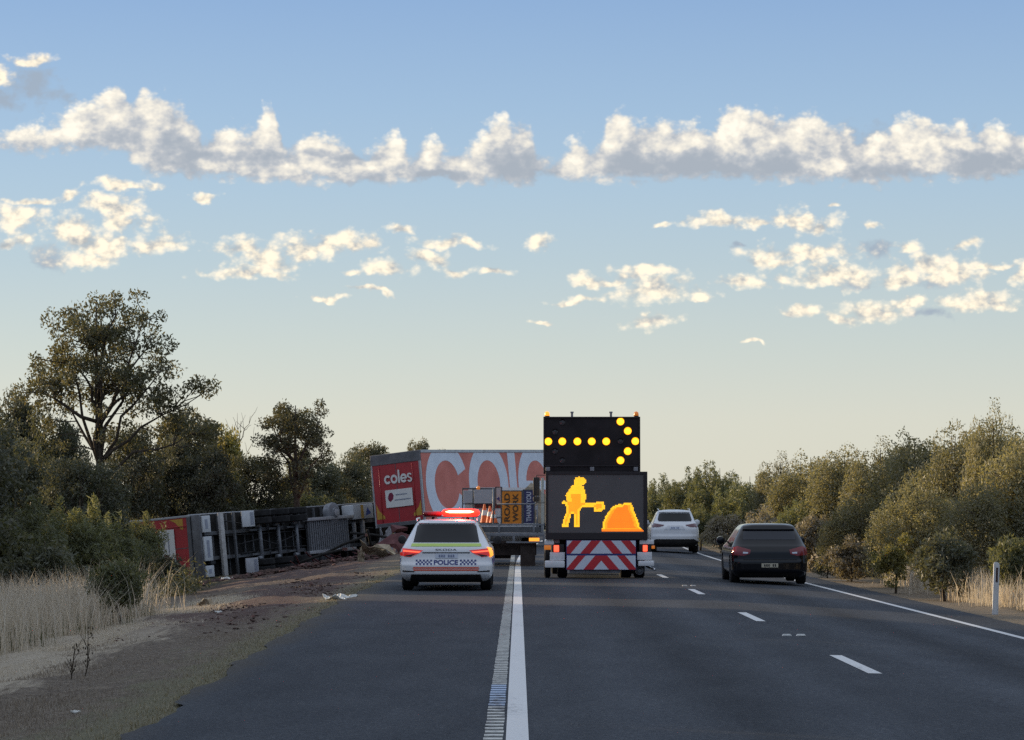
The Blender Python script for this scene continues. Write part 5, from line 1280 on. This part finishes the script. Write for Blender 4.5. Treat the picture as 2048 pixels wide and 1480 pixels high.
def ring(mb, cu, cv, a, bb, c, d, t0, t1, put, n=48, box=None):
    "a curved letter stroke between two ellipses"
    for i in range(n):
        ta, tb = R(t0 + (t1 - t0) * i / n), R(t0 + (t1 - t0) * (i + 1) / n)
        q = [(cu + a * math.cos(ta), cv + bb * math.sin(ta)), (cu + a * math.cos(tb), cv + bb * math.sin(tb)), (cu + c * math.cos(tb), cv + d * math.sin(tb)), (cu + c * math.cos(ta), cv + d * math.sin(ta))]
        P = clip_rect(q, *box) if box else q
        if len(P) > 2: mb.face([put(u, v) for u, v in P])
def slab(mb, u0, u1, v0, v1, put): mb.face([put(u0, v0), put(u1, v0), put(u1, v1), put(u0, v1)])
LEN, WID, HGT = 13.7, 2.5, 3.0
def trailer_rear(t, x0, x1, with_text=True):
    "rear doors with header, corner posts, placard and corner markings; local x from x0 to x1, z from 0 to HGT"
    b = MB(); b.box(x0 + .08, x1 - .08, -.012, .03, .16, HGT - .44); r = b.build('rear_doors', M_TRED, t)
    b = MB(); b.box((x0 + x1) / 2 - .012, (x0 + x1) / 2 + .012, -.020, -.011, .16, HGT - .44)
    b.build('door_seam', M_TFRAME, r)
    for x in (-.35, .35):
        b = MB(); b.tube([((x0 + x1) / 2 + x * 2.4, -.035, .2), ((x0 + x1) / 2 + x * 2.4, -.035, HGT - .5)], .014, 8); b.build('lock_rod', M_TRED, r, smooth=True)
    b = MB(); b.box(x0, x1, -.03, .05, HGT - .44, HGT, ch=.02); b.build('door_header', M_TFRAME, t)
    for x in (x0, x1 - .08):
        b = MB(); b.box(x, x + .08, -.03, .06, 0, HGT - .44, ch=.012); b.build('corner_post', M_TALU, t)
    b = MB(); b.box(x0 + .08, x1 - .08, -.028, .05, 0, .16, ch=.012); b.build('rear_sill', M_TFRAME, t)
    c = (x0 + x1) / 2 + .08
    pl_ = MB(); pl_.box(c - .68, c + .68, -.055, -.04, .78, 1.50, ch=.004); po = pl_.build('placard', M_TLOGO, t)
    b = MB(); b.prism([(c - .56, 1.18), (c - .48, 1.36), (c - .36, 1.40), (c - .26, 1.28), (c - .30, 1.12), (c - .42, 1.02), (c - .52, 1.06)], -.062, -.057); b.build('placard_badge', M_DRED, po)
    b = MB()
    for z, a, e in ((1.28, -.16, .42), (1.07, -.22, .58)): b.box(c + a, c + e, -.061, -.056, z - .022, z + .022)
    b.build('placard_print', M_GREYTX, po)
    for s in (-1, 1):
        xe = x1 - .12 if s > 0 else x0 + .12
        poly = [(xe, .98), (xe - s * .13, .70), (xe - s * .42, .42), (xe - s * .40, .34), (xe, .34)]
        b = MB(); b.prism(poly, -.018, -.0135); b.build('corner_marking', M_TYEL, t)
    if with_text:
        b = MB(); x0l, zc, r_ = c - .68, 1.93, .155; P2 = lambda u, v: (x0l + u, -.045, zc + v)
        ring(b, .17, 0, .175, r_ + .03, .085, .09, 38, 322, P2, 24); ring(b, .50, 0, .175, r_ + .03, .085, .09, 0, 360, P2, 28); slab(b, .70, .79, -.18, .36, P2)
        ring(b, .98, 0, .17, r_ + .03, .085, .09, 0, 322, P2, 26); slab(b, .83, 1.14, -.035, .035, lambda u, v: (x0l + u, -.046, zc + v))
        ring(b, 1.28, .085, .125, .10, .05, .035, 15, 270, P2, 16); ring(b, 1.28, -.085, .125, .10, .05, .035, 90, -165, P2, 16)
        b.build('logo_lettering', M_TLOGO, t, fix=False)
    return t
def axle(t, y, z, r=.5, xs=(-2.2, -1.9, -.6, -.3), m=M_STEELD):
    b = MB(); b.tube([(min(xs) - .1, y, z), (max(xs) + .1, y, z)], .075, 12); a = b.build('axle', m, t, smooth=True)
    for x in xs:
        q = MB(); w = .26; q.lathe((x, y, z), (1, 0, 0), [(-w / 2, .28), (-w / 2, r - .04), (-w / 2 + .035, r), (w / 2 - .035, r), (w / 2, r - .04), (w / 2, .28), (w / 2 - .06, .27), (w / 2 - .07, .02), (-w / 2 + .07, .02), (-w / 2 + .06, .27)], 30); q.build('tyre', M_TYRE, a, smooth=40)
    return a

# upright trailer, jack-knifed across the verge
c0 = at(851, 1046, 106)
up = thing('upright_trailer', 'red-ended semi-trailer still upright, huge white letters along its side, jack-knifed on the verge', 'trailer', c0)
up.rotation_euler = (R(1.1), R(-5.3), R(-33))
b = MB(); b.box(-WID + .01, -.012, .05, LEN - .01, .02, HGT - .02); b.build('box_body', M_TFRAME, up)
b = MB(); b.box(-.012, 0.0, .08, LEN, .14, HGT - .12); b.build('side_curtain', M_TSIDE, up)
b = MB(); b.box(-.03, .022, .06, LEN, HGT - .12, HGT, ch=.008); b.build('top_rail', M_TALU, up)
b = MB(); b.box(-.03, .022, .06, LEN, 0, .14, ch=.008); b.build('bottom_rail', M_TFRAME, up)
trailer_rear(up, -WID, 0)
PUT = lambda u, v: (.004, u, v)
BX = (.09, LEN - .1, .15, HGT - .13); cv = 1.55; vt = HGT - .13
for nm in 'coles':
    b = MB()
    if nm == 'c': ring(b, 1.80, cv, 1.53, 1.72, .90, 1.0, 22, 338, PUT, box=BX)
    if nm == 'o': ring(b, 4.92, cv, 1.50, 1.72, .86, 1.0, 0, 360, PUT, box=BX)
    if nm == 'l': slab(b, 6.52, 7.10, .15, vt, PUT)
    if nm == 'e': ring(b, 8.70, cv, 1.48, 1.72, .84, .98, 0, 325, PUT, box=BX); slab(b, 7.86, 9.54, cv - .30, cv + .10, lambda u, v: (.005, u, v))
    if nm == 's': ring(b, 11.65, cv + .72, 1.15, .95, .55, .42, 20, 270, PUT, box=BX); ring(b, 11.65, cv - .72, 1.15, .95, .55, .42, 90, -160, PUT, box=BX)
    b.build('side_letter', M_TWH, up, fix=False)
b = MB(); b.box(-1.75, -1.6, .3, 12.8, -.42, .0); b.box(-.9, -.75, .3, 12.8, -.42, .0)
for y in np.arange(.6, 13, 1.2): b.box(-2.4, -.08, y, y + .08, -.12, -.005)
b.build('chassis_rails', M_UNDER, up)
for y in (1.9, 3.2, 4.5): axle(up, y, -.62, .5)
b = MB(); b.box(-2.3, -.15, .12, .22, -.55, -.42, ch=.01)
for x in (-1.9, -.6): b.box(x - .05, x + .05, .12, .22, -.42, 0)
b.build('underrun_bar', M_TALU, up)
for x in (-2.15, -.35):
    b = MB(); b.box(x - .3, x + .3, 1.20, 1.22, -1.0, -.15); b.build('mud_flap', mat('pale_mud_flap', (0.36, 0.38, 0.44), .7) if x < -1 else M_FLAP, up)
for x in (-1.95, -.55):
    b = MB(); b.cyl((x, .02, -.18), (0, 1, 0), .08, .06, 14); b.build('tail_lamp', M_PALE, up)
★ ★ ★
TASK DETAILS:
Omit every picture while copying the listing above exactly.

EXERCISE SOLUTION:
The Blender Python script for this scene continues. Write part 5, from line 1280 on. This part finishes the script. Write for Blender 4.5. Treat the picture as 2048 pixels wide and 1480 pixels high.
def ring(mb, cu, cv, a, bb, c, d, t0, t1, put, n=48, box=None):
    "a curved letter stroke between two ellipses"
    for i in range(n):
        ta, tb = R(t0 + (t1 - t0) * i / n), R(t0 + (t1 - t0) * (i + 1) / n)
        q = [(cu + a * math.cos(ta), cv + bb * math.sin(ta)), (cu + a * math.cos(tb), cv + bb * math.sin(tb)), (cu + c * math.cos(tb), cv + d * math.sin(tb)), (cu + c * math.cos(ta), cv + d * math.sin(ta))]
        P = clip_rect(q, *box) if box else q
        if len(P) > 2: mb.face([put(u, v) for u, v in P])
def slab(mb, u0, u1, v0, v1, put): mb.face([put(u0, v0), put(u1, v0), put(u1, v1), put(u0, v1)])
LEN, WID, HGT = 13.7, 2.5, 3.0
def trailer_rear(t, x0, x1, with_text=True):
    "rear doors with header, corner posts, placard and corner markings; local x from x0 to x1, z from 0 to HGT"
    b = MB(); b.box(x0 + .08, x1 - .08, -.012, .03, .16, HGT - .44); r = b.build('rear_doors', M_TRED, t)
    b = MB(); b.box((x0 + x1) / 2 - .012, (x0 + x1) / 2 + .012, -.020, -.011, .16, HGT - .44)
    b.build('door_seam', M_TFRAME, r)
    for x in (-.35, .35):
        b = MB(); b.tube([((x0 + x1) / 2 + x * 2.4, -.035, .2), ((x0 + x1) / 2 + x * 2.4, -.035, HGT - .5)], .014, 8); b.build('lock_rod', M_TRED, r, smooth=True)
    b = MB(); b.box(x0, x1, -.03, .05, HGT - .44, HGT, ch=.02); b.build('door_header', M_TFRAME, t)
    for x in (x0, x1 - .08):
        b = MB(); b.box(x, x + .08, -.03, .06, 0, HGT - .44, ch=.012); b.build('corner_post', M_TALU, t)
    b = MB(); b.box(x0 + .08, x1 - .08, -.028, .05, 0, .16, ch=.012); b.build('rear_sill', M_TFRAME, t)
    c = (x0 + x1) / 2 + .08
    pl_ = MB(); pl_.box(c - .68, c + .68, -.055, -.04, .78, 1.50, ch=.004); po = pl_.build('placard', M_TLOGO, t)
    b = MB(); b.prism([(c - .56, 1.18), (c - .48, 1.36), (c - .36, 1.40), (c - .26, 1.28), (c - .30, 1.12), (c - .42, 1.02), (c - .52, 1.06)], -.062, -.057); b.build('placard_badge', M_DRED, po)
    b = MB()
    for z, a, e in ((1.28, -.16, .42), (1.07, -.22, .58)): b.box(c + a, c + e, -.061, -.056, z - .022, z + .022)
    b.build('placard_print', M_GREYTX, po)
    for s in (-1, 1):
        xe = x1 - .12 if s > 0 else x0 + .12
        poly = [(xe, .98), (xe - s * .13, .70), (xe - s * .42, .42), (xe - s * .40, .34), (xe, .34)]
        b = MB(); b.prism(poly, -.018, -.0135); b.build('corner_marking', M_TYEL, t)
    if with_text:
        b = MB(); x0l, zc, r_ = c - .68, 1.93, .155; P2 = lambda u, v: (x0l + u, -.045, zc + v)
        ring(b, .17, 0, .175, r_ + .03, .085, .09, 38, 322, P2, 24); ring(b, .50, 0, .175, r_ + .03, .085, .09, 0, 360, P2, 28); slab(b, .70, .79, -.18, .36, P2)
        ring(b, .98, 0, .17, r_ + .03, .085, .09, 0, 322, P2, 26); slab(b, .83, 1.14, -.035, .035, lambda u, v: (x0l + u, -.046, zc + v))
        ring(b, 1.28, .085, .125, .10, .05, .035, 15, 270, P2, 16); ring(b, 1.28, -.085, .125, .10, .05, .035, 90, -165, P2, 16)
        b.build('logo_lettering', M_TLOGO, t, fix=False)
    return t
def axle(t, y, z, r=.5, xs=(-2.2, -1.9, -.6, -.3), m=M_STEELD):
    b = MB(); b.tube([(min(xs) - .1, y, z), (max(xs) + .1, y, z)], .075, 12); a = b.build('axle', m, t, smooth=True)
    for x in xs:
        q = MB(); w = .26; q.lathe((x, y, z), (1, 0, 0), [(-w / 2, .28), (-w / 2, r - .04), (-w / 2 + .035, r), (w / 2 - .035, r), (w / 2, r - .04), (w / 2, .28), (w / 2 - .06, .27), (w / 2 - .07, .02), (-w / 2 + .07, .02), (-w / 2 + .06, .27)], 30); q.build('tyre', M_TYRE, a, smooth=40)
    return a

# upright trailer, jack-knifed across the verge
c0 = at(851, 1046, 106)
up = thing('upright_trailer', 'red-ended semi-trailer still upright, huge white letters along its side, jack-knifed on the verge', 'trailer', c0)
up.rotation_euler = (R(1.1), R(-5.3), R(-33))
b = MB(); b.box(-WID + .01, -.012, .05, LEN - .01, .02, HGT - .02); b.build('box_body', M_TFRAME, up)
b = MB(); b.box(-.012, 0.0, .08, LEN, .14, HGT - .12); b.build('side_curtain', M_TSIDE, up)
b = MB(); b.box(-.03, .022, .06, LEN, HGT - .12, HGT, ch=.008); b.build('top_rail', M_TALU, up)
b = MB(); b.box(-.03, .022, .06, LEN, 0, .14, ch=.008); b.build('bottom_rail', M_TFRAME, up)
trailer_rear(up, -WID, 0)
PUT = lambda u, v: (.004, u, v)
BX = (.09, LEN - .1, .15, HGT - .13); cv = 1.55; vt = HGT - .13
for nm in 'coles':
    b = MB()
    if nm == 'c': ring(b, 1.80, cv, 1.53, 1.72, .90, 1.0, 22, 338, PUT, box=BX)
    if nm == 'o': ring(b, 4.92, cv, 1.50, 1.72, .86, 1.0, 0, 360, PUT, box=BX)
    if nm == 'l': slab(b, 6.52, 7.10, .15, vt, PUT)
    if nm == 'e': ring(b, 8.70, cv, 1.48, 1.72, .84, .98, 0, 325, PUT, box=BX); slab(b, 7.86, 9.54, cv - .30, cv + .10, lambda u, v: (.005, u, v))
    if nm == 's': ring(b, 11.65, cv + .72, 1.15, .95, .55, .42, 20, 270, PUT, box=BX); ring(b, 11.65, cv - .72, 1.15, .95, .55, .42, 90, -160, PUT, box=BX)
    b.build('side_letter', M_TWH, up, fix=False)
b = MB(); b.box(-1.75, -1.6, .3, 12.8, -.42, .0); b.box(-.9, -.75, .3, 12.8, -.42, .0)
for y in np.arange(.6, 13, 1.2): b.box(-2.4, -.08, y, y + .08, -.12, -.005)
b.build('chassis_rails', M_UNDER, up)
for y in (1.9, 3.2, 4.5): axle(up, y, -.62, .5)
b = MB(); b.box(-2.3, -.15, .12, .22, -.55, -.42, ch=.01)
for x in (-1.9, -.6): b.box(x - .05, x + .05, .12, .22, -.42, 0)
b.build('underrun_bar', M_TALU, up)
for x in (-2.15, -.35):
    b = MB(); b.box(x - .3, x + .3, 1.20, 1.22, -1.0, -.15); b.build('mud_flap', mat('pale_mud_flap', (0.36, 0.38, 0.44), .7) if x < -1 else M_FLAP, up)
for x in (-1.95, -.55):
    b = MB(); b.cyl((x, .02, -.18), (0, 1, 0), .08, .06, 14); b.build('tail_lamp', M_PALE, up)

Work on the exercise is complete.